In 24-hour live proxy deployments, covertDTLS mimicry had a 18.2% DTLS handshake
failure rate (vs 12.5% baseline, 27.0% randomization, 25.8% Chrome webextension).
Randomization generates ≈994 billion unique fingerprint permutations (cipher shuffling:
109,600; extension shuffling: 994,218,624,000), making blocklist-based fingerprinting
infeasible, but at the cost of higher connection failures due to cipher mismatches.
Mimicry of DTLS 1.2 was stable and effective; DTLS 1.3 mimicry is not yet achievable
with the current Pion library.
From 2025-midtlien-fingerprint-resistant — Fingerprint-resistant DTLS for usage in Snowflake
· §4.2, Table 1, §5
· 2025
· Free and Open Communications on the Internet
Implications
Mimicry of browser DTLS 1.2 is stable and reduces fingerprintability without significant connection overhead; it is the recommended approach while DTLS 1.3 support in Pion is pending.

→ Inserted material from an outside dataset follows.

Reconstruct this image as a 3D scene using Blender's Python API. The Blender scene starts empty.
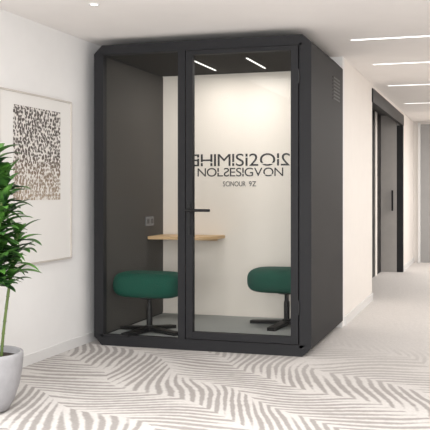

Randomization provides a vast fingerprint space (≈10^12 permutations) sufficient to defeat blocklisting, but cipher-suite mismatches increase failure rate to ~27%; implementations should constrain randomization to cipher suites the server is known to accept.
Snowflake's webextension proxy pool (≈60,000 IPs) inherently uses browser DTLS stacks, providing natural fingerprint diversity; effort should focus on hardening the smaller standalone/iptproxy pool (~4,500 IPs) that uses Pion.